Records excerpted from a collection
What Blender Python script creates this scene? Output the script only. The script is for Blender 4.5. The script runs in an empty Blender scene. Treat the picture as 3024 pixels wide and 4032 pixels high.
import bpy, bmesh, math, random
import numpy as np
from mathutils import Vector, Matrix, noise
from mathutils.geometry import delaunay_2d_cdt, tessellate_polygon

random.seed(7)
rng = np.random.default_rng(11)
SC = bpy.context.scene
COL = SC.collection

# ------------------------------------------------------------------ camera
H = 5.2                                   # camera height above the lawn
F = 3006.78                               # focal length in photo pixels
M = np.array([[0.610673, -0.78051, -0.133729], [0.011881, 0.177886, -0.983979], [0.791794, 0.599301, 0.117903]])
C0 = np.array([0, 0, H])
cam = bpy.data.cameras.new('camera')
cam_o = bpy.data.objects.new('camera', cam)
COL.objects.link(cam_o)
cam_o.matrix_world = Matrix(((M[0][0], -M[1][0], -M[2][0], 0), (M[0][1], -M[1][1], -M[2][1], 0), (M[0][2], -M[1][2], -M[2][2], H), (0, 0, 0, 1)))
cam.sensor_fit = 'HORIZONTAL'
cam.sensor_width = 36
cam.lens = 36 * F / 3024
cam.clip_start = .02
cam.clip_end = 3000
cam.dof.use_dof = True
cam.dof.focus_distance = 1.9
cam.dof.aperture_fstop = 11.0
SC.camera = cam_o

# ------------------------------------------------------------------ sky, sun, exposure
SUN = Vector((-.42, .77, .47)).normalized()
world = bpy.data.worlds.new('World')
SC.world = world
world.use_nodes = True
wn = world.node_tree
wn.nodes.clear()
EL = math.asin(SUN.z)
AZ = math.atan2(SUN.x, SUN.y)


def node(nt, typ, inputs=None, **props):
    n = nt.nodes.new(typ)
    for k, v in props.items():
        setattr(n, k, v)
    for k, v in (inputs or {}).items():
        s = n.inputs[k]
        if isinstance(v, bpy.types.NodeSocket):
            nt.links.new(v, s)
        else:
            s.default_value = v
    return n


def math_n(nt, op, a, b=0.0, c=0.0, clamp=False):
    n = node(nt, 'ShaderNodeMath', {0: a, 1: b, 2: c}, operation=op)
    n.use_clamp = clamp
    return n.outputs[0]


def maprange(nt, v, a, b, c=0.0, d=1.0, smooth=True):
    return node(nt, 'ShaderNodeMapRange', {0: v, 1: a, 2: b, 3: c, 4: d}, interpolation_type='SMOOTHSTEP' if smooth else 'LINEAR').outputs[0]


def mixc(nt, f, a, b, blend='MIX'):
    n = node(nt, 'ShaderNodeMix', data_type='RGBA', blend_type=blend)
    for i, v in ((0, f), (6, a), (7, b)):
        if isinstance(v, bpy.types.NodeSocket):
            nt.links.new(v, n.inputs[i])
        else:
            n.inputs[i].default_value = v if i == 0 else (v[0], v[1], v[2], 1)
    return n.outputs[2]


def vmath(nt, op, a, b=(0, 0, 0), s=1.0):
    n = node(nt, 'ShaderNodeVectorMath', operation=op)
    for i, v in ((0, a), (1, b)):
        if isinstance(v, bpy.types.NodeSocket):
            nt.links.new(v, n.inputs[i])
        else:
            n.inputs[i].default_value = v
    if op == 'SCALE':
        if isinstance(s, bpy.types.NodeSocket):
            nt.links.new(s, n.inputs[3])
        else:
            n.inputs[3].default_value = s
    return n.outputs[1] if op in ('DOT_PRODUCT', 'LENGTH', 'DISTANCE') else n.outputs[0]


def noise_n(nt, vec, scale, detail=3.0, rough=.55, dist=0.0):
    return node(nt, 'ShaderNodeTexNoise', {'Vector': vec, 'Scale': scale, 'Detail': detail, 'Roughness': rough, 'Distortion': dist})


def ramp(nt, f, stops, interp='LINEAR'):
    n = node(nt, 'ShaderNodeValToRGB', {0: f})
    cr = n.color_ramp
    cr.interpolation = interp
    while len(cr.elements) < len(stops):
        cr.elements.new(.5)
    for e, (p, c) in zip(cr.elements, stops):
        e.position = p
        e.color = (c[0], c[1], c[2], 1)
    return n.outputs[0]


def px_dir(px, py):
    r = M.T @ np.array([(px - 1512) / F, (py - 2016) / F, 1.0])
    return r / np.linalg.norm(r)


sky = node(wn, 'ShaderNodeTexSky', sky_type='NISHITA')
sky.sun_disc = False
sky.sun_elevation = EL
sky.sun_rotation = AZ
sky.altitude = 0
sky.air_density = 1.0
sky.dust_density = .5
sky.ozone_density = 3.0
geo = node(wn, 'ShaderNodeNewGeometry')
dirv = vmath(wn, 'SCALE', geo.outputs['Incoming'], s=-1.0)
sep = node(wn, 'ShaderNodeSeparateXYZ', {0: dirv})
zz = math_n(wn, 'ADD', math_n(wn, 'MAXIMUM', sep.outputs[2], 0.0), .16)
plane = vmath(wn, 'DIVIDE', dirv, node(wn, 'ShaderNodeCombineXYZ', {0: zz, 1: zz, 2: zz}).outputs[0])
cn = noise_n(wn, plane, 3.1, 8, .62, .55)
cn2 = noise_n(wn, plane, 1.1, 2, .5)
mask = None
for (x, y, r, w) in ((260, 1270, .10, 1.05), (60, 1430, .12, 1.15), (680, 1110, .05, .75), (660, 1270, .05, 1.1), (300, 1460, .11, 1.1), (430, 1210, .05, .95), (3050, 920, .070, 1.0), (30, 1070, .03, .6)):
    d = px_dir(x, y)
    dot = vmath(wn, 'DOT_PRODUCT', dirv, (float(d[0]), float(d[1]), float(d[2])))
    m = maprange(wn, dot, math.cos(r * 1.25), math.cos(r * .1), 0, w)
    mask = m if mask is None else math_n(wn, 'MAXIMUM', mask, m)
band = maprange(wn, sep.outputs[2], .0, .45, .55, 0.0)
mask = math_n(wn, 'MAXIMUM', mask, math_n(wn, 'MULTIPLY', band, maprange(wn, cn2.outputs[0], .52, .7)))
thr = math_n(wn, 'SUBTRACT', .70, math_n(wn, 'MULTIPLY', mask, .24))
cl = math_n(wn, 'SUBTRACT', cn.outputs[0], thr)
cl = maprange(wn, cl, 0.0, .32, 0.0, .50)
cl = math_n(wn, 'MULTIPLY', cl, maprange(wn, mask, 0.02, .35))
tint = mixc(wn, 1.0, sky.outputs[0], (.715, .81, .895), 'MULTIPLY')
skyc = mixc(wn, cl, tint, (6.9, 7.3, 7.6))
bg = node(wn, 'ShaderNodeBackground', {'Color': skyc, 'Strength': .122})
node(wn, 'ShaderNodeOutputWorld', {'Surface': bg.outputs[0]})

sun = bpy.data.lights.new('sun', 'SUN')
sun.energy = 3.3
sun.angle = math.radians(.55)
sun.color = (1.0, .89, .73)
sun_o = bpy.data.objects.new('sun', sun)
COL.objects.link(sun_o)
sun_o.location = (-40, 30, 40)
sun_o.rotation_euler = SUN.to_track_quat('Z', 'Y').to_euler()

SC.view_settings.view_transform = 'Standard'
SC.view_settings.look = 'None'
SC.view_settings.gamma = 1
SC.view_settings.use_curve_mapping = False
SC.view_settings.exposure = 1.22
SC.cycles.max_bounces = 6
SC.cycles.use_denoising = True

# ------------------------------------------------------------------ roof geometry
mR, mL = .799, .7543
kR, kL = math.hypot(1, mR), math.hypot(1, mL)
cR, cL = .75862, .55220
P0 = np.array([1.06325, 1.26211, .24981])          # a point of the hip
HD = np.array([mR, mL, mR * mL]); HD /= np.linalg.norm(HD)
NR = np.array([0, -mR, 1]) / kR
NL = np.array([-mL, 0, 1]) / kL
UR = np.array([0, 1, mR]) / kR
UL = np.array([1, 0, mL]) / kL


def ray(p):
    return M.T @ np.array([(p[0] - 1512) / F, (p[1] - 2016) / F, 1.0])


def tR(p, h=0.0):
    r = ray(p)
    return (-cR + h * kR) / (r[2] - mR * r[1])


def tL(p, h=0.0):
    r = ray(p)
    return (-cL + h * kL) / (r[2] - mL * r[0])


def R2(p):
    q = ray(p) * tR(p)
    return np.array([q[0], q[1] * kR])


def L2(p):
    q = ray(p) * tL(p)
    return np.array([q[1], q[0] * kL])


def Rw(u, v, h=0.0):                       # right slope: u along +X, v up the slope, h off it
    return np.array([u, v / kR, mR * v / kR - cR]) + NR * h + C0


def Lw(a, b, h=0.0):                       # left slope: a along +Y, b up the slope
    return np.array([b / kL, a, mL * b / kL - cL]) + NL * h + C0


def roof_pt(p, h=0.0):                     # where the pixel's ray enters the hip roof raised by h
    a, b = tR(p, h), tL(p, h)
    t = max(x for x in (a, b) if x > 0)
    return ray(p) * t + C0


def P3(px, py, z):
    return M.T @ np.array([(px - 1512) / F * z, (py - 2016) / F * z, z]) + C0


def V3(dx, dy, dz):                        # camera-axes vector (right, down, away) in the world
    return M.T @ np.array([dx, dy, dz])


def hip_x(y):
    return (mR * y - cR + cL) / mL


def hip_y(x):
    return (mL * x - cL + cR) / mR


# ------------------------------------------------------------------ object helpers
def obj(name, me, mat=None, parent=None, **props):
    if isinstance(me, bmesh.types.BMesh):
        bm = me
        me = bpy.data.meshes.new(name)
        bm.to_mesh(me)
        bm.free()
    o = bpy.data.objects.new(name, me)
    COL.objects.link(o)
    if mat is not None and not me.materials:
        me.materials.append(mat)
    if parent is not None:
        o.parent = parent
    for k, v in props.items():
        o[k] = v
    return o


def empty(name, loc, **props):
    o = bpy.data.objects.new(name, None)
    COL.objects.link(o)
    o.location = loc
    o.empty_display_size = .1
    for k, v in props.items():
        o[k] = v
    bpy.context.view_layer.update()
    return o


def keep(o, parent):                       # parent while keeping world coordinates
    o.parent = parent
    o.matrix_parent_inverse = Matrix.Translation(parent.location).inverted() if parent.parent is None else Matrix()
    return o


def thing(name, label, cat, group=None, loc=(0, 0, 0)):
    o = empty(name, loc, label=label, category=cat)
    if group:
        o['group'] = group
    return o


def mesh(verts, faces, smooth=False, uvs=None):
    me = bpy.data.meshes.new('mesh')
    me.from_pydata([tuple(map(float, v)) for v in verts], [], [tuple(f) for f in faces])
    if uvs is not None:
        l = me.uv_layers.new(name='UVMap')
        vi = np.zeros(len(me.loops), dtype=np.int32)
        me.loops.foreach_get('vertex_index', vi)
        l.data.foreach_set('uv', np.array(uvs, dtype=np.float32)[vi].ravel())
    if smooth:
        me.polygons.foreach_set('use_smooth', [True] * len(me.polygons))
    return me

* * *

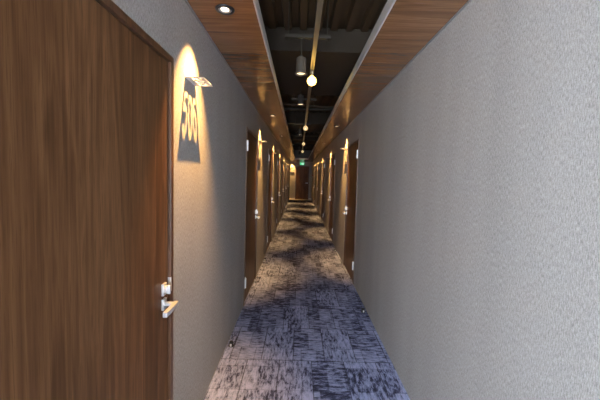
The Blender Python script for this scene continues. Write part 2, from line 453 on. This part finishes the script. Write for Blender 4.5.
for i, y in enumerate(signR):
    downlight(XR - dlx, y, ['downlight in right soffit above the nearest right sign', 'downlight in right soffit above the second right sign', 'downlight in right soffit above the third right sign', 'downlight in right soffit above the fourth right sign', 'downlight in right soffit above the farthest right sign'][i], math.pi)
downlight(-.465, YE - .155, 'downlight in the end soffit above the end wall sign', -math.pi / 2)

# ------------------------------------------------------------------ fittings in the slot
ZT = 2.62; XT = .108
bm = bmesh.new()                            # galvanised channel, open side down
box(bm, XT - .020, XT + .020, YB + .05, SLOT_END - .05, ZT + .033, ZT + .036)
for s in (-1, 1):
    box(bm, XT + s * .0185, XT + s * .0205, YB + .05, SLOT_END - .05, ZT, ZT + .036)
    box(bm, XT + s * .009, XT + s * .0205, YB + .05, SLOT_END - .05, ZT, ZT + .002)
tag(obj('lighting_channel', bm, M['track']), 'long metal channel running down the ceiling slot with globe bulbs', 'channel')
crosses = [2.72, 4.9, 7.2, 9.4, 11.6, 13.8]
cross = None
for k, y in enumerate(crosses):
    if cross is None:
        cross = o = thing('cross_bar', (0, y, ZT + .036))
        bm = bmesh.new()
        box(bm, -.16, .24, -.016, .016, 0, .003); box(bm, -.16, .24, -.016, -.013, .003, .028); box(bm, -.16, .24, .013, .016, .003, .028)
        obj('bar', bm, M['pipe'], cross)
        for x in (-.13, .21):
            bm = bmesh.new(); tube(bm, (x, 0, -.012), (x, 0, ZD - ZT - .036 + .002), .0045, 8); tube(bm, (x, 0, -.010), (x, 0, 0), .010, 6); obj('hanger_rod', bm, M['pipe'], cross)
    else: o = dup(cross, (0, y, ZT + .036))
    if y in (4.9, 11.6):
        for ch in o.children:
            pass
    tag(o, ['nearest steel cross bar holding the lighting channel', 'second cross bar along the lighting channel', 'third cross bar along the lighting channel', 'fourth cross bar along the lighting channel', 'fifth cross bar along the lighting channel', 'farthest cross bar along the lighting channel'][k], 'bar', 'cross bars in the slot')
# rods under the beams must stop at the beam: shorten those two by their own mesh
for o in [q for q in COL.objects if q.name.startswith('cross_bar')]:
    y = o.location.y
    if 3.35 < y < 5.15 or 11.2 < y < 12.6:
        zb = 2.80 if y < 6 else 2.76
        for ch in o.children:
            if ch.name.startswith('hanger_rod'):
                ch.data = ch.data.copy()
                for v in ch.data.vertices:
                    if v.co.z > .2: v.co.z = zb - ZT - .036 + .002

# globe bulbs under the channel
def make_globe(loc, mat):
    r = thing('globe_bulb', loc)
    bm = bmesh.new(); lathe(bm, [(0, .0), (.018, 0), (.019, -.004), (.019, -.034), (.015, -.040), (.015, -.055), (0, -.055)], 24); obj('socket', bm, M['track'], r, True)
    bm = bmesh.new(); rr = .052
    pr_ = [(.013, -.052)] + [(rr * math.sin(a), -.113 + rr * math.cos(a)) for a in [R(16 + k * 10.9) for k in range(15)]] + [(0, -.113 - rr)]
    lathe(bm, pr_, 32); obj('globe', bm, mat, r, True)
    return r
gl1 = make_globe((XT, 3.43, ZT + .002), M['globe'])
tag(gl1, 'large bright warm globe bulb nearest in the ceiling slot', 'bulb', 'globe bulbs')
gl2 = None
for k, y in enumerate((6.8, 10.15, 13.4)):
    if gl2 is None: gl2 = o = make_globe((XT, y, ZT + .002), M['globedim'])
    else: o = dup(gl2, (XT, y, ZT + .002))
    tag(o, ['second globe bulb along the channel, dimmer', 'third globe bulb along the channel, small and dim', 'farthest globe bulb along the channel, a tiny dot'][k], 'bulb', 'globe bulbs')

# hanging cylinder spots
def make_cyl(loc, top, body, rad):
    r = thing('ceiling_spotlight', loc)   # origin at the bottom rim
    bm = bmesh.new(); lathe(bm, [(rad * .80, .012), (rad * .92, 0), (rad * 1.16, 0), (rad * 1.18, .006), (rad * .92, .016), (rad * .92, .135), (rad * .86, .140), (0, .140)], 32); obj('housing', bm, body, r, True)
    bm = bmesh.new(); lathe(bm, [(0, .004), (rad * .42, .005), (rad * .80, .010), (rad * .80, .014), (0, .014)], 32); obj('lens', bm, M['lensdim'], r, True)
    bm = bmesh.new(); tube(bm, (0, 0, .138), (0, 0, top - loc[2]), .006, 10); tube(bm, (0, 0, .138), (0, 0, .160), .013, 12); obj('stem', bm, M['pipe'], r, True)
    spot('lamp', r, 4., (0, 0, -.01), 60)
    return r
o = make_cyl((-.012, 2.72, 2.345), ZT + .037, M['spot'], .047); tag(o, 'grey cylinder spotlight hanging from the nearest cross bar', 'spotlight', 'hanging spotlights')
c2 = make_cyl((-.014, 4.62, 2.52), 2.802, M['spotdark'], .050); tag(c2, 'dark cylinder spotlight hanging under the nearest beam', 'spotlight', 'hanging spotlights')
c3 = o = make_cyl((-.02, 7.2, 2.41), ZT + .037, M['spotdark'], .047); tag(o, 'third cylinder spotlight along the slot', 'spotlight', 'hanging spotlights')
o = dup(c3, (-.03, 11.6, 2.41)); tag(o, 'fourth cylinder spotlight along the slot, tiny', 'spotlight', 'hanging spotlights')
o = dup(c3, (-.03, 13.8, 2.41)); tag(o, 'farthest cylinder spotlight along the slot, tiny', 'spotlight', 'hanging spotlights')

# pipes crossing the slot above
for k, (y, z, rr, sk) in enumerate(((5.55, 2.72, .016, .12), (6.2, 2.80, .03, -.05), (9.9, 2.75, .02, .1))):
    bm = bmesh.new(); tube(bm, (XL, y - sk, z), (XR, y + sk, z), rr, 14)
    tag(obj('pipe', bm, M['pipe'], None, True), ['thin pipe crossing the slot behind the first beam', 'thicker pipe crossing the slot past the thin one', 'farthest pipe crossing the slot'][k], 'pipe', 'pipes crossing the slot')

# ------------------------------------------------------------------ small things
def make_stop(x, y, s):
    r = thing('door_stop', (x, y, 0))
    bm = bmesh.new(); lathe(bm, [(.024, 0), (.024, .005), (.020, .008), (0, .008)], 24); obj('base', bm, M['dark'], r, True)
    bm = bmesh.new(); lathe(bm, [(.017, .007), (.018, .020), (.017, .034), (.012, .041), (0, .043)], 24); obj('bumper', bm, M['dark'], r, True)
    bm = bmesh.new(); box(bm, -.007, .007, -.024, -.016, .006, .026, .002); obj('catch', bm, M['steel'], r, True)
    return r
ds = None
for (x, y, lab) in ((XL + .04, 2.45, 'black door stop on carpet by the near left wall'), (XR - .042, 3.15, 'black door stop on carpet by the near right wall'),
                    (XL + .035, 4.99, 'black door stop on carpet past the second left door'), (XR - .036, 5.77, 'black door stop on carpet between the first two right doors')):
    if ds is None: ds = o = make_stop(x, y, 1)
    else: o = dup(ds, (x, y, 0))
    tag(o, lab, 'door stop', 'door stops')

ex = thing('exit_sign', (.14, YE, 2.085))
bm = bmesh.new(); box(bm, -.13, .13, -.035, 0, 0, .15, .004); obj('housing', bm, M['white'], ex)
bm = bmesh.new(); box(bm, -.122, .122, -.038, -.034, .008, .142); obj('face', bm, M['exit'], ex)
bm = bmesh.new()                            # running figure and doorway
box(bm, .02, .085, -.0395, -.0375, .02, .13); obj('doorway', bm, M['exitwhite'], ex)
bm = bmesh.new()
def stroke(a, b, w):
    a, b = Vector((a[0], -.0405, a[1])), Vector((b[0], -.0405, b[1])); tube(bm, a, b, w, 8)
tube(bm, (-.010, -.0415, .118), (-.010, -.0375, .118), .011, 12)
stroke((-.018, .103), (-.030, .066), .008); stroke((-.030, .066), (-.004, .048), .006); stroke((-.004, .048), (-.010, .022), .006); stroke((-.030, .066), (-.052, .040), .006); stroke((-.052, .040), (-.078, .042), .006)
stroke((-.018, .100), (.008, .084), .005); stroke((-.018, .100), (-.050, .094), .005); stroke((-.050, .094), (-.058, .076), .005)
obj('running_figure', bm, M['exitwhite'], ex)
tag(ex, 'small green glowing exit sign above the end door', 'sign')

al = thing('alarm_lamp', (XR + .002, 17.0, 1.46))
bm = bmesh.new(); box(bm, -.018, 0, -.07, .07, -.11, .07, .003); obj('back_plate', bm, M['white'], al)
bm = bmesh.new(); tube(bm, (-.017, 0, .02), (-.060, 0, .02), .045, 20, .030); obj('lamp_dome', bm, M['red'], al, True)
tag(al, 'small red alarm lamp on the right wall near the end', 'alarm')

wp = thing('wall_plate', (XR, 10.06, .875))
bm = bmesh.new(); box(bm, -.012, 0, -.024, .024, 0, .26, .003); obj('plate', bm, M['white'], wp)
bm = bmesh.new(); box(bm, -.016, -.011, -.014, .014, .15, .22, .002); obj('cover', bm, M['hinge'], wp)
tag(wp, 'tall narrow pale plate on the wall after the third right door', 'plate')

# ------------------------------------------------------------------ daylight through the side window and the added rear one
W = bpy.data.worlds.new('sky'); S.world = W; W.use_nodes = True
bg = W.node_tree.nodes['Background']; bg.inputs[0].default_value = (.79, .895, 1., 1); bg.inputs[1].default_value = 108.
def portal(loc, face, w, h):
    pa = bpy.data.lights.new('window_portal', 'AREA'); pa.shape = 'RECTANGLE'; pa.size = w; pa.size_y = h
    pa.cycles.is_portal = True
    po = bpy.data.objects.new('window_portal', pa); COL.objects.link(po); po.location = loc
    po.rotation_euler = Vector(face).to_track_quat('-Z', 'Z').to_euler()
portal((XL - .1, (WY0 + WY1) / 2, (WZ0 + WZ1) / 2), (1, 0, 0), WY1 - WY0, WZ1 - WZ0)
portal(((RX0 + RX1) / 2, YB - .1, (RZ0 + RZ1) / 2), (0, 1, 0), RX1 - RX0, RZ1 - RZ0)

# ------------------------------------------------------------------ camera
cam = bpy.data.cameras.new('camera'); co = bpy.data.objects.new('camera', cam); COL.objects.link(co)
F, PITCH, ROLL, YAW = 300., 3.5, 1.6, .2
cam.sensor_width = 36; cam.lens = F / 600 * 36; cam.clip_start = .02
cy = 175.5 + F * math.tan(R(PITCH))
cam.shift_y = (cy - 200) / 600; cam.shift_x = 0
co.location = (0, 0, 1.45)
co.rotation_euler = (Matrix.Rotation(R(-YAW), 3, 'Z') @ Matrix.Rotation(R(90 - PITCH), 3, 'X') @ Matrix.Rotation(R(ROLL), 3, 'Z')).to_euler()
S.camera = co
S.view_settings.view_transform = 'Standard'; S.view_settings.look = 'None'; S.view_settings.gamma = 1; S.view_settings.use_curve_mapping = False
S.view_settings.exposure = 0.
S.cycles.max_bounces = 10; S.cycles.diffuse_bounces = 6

* * *

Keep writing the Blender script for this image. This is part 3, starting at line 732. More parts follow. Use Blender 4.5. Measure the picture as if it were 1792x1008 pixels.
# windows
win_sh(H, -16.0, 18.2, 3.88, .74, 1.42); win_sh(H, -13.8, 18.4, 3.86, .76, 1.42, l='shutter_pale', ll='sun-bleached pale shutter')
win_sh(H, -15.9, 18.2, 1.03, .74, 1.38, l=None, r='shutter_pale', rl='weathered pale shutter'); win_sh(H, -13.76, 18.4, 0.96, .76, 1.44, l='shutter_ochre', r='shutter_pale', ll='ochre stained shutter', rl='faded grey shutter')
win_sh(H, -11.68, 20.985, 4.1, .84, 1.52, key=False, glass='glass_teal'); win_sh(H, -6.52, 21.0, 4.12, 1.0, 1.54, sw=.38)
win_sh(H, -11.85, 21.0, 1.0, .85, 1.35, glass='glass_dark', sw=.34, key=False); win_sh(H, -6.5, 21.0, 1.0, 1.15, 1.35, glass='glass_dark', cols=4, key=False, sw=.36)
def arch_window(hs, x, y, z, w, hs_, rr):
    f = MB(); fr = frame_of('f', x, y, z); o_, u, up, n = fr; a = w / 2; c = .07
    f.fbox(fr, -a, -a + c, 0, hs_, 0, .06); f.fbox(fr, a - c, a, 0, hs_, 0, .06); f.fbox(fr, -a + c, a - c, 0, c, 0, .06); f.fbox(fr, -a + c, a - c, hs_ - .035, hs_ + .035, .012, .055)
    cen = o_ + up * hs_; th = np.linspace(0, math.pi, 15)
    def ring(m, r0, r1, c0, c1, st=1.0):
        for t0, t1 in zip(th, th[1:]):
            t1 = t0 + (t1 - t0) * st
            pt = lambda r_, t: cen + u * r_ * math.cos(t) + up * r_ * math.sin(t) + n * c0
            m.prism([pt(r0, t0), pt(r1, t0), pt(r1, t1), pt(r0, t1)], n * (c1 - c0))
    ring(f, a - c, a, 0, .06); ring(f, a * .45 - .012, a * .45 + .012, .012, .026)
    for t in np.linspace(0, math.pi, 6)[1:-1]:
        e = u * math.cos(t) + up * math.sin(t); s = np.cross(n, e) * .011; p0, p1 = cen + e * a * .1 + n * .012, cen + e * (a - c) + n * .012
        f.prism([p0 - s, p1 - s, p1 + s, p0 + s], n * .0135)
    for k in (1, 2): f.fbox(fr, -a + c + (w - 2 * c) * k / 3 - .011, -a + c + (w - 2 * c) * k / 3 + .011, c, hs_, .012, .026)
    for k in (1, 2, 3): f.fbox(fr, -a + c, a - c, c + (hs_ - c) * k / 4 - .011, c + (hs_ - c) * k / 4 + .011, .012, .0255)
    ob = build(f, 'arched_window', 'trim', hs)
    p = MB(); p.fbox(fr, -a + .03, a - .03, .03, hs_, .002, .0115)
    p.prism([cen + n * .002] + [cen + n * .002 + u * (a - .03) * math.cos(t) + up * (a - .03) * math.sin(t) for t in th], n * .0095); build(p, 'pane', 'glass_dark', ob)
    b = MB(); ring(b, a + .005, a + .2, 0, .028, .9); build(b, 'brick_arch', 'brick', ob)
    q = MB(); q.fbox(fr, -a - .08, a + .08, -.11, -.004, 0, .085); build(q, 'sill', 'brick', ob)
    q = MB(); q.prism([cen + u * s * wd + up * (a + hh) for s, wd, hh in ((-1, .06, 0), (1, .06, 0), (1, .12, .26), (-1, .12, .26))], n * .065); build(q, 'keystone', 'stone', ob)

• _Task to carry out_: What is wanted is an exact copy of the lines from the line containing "What Blender Python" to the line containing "SC.camera = cam_o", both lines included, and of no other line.

• _Answer in full_:
What Blender Python script creates this scene? Output the script only. The script is for Blender 4.5. The script runs in an empty Blender scene. Treat the picture as 3024 pixels wide and 4032 pixels high.
import bpy, bmesh, math, random
import numpy as np
from mathutils import Vector, Matrix, noise
from mathutils.geometry import delaunay_2d_cdt, tessellate_polygon

random.seed(7)
rng = np.random.default_rng(11)
SC = bpy.context.scene
COL = SC.collection

# ------------------------------------------------------------------ camera
H = 5.2                                   # camera height above the lawn
F = 3006.78                               # focal length in photo pixels
M = np.array([[0.610673, -0.78051, -0.133729], [0.011881, 0.177886, -0.983979], [0.791794, 0.599301, 0.117903]])
C0 = np.array([0, 0, H])
cam = bpy.data.cameras.new('camera')
cam_o = bpy.data.objects.new('camera', cam)
COL.objects.link(cam_o)
cam_o.matrix_world = Matrix(((M[0][0], -M[1][0], -M[2][0], 0), (M[0][1], -M[1][1], -M[2][1], 0), (M[0][2], -M[1][2], -M[2][2], H), (0, 0, 0, 1)))
cam.sensor_fit = 'HORIZONTAL'
cam.sensor_width = 36
cam.lens = 36 * F / 3024
cam.clip_start = .02
cam.clip_end = 3000
cam.dof.use_dof = True
cam.dof.focus_distance = 1.9
cam.dof.aperture_fstop = 11.0
SC.camera = cam_o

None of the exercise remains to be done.